Cosponsored by College of Public Affairs & Administration
The Rohingyas, a Muslim ethnic group living in the predominantly Buddhist country of Myanmar, are described by the United Nations as among the most persecuted people in the world. The re-emergence of a newly democratic Myanmar on the global stage has been accompanied by international scrutiny of its maltreatment of minority groups resulting in the recent creation of a high-level commission on the issue led by former UN Secretary Kofi Annan. Ibrahim argues that the use of religion as a unifying nationalist sentiment has left the Rohingya disenfranchised and marginalized.
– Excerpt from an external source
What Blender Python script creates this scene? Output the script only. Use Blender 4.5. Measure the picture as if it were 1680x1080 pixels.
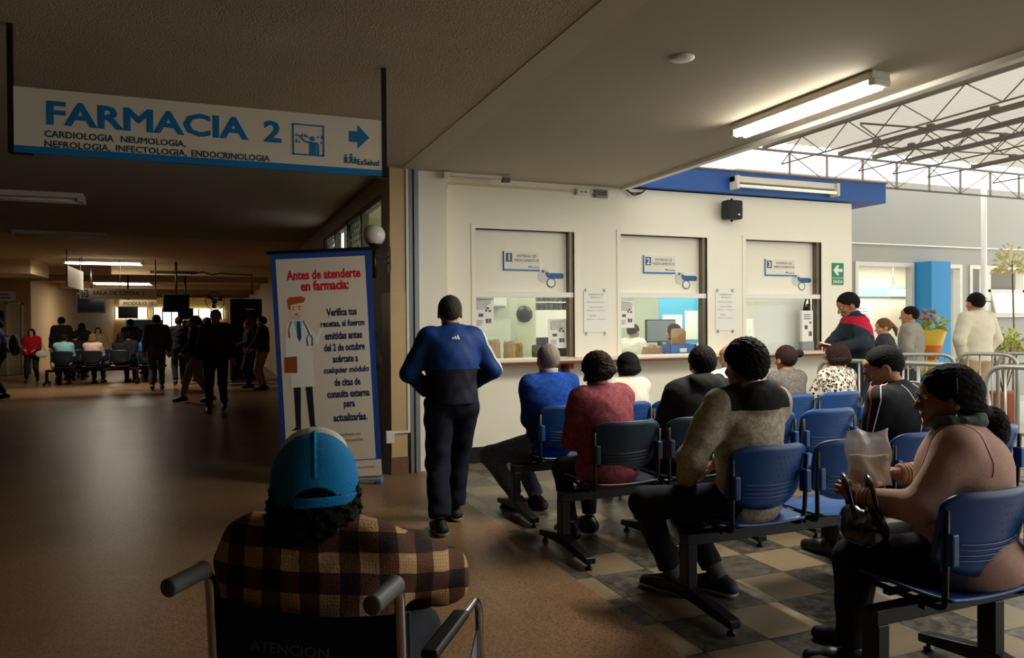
import bpy, bmesh, math, random
import numpy as np
from mathutils import Vector, Matrix, noise as mnoise
from math import sin, cos, radians as R, pi, sqrt, atan

for o in list(bpy.data.objects): bpy.data.objects.remove(o)
SC = bpy.context.scene
COL = SC.collection
rnd = random.Random(7)

# ------------------------------------------------------------------ camera
FPX = 1220.0; YAW = R(21.7); ROLL = R(0.43); PITCH = atan((540-528.4)/FPX)
cam_d = bpy.data.cameras.new('camera'); cam = bpy.data.objects.new('camera', cam_d); COL.objects.link(cam)
cam_d.sensor_width = 36.0; cam_d.lens = FPX/1680*36.0; cam_d.clip_end = 300
_f = Vector((sin(YAW)*cos(PITCH), cos(YAW)*cos(PITCH), -sin(PITCH)))
_r0 = Vector((cos(YAW), -sin(YAW), 0)); _u0 = _r0.cross(_f)
_r = _r0*cos(ROLL)-_u0*sin(ROLL); _u = _u0*cos(ROLL)+_r0*sin(ROLL)
cam.matrix_world = Matrix(((_r.x,_u.x,-_f.x,0),(_r.y,_u.y,-_f.y,0),(_r.z,_u.z,-_f.z,1.5),(0,0,0,1)))
SC.camera = cam
# ------------------------------------------------------------------ light
W = bpy.data.worlds.new('sky'); SC.world = W; W.use_nodes = True
WBG = W.node_tree.nodes['Background']; WBG.inputs[0].default_value = (1.0,0.985,0.94,1); WBG.inputs[1].default_value = 1.75
SC.view_settings.view_transform = 'Standard'; SC.view_settings.look = 'None'
SC.view_settings.exposure = 0.42; SC.view_settings.gamma = 1.0; SC.view_settings.use_curve_mapping = False
SC.cycles.max_bounces = 10; SC.cycles.diffuse_bounces = 5; SC.cycles.glossy_bounces = 4; SC.cycles.transmission_bounces = 6; SC.cycles.transparent_max_bounces = 8
SC.cycles.sample_clamp_indirect = 6.0; SC.cycles.caustics_reflective = False; SC.cycles.caustics_refractive = False
SUN_D = bpy.data.lights.new('sun','SUN'); SUN_D.energy = 0.0; SUN_D.angle = R(25); SUN_D.color = (1,0.96,0.88)
SUN = bpy.data.objects.new('sun', SUN_D); COL.objects.link(SUN); SUN.rotation_euler = (R(-28), R(38), 0)

def area_lamp(name, loc, size, energy, color=(1,0.93,0.8), down=True, rot=None):
    d = bpy.data.lights.new(name,'AREA'); d.shape='RECTANGLE'; d.size=size[0]; d.size_y=size[1]; d.energy=energy; d.color=color
    o = bpy.data.objects.new(name,d); COL.objects.link(o); o.location=loc
    if rot: o.rotation_euler=rot
    return o

# ------------------------------------------------------------------ materials
def lin(c):
    return tuple(((v/255)/12.92 if v/255<=0.04045 else ((v/255+0.055)/1.055)**2.4) for v in c)
class NT:
    def __init__(s, m): s.t = m.node_tree; s.n = s.t.nodes; s.l = s.t.links
    def new(s, typ, **kw):
        n = s.n.new(typ)
        for k, v in kw.items(): setattr(n, k, v)
        return n
    def link(s, a, b): s.l.new(a, b)
    def math(s, op, a, b=None, c=None):
        n = s.new('ShaderNodeMath', operation=op)
        for i, v in enumerate((a, b, c)):
            if v is None: continue
            if isinstance(v, (int, float)): n.inputs[i].default_value = v
            else: s.link(v, n.inputs[i])
        return n.outputs[0]
    def mix(s, fac, a, b):
        n = s.new('ShaderNodeMix', data_type='RGBA')
        for i, v in ((0, fac), (6, a), (7, b)):
            if isinstance(v, (int, float)): n.inputs[i].default_value = v
            elif isinstance(v, tuple): n.inputs[i].default_value = (*v[:3], 1)
            else: s.link(v, n.inputs[i])
        return n.outputs[2]
    def obj(s): return s.new('ShaderNodeTexCoord').outputs['Object']
    def noise(s, scale, detail=3, vec=None, rough=0.5):
        n = s.new('ShaderNodeTexNoise'); n.inputs['Scale'].default_value = scale; n.inputs['Detail'].default_value = detail; n.inputs['Roughness'].default_value = rough
        s.link(vec if vec is not None else s.obj(), n.inputs['Vector']); return n.outputs['Fac']
    def ramp(s, fac, a, b, ca=(0,0,0), cb=(1,1,1)):
        n = s.new('ShaderNodeValToRGB'); e = n.color_ramp.elements
        e[0].position = a; e[1].position = b; e[0].color = (*ca,1); e[1].color = (*cb,1); s.link(fac, n.inputs[0]); return n.outputs[0]
    def xyz(s, vec=None):
        n = s.new('ShaderNodeSeparateXYZ'); s.link(vec if vec is not None else s.obj(), n.inputs[0]); return n.outputs
MATS = {}
def mat(name, rgb, rough=0.6, metal=0.0, var=0.08, vscale=6.0, bump=0.0, bscale=60.0, spec=0.4, fn=None, **kw):
    if name in MATS: return MATS[name]
    m = bpy.data.materials.new(name); m.use_nodes = True; MATS[name] = m
    t = NT(m); b = t.n['Principled BSDF']; b.inputs['Roughness'].default_value = rough; b.inputs['Metallic'].default_value = metal
    b.inputs['Specular IOR Level'].default_value = spec
    c = lin(rgb)
    if fn: t.link(fn(t, c), b.inputs['Base Color'])
    elif var > 0:
        t.link(t.mix(t.noise(vscale), tuple(v*(1-var) for v in c), tuple(min(1, v*(1+var)) for v in c)), b.inputs['Base Color'])
    else: b.inputs['Base Color'].default_value = (*c,1)
    if bump > 0:
        bn = t.new('ShaderNodeBump'); bn.inputs['Strength'].default_value = bump; bn.inputs['Distance'].default_value = 0.01
        t.link(t.noise(bscale, 4), bn.inputs['Height']); t.link(bn.outputs[0], b.inputs['Normal'])
    for k, v in kw.items(): b.inputs[k].default_value = v
    return m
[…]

Azeem Ibrahim completed his PhD from the University of Cambridge and served as an International Security Fellow at the Kennedy School of Government at Harvard, World Fellow at Yale and a Rothermere Fellow at the University of Oxford. Dr. Ibrahim has been researching the Rohingya crisis for over half a decade and is the author of “Rohingyas: Inside Myanmar’s Hidden Genocide” (Hurst: 2016) – currently the only book on the Rohingyas crisis. To undertake research for his book, Dr. Ibrahim made numerous trips to Myanmar, Bangladesh, Malaysia and Thailand over a number of years. He has also published op eds on the topic in the New York Times, Washington Post, Daily Telegraph, Newsweek, CNN, Foreign Policy and many others and is regularly invited to advise policy makers on this issue in the US, UK, EU and UN.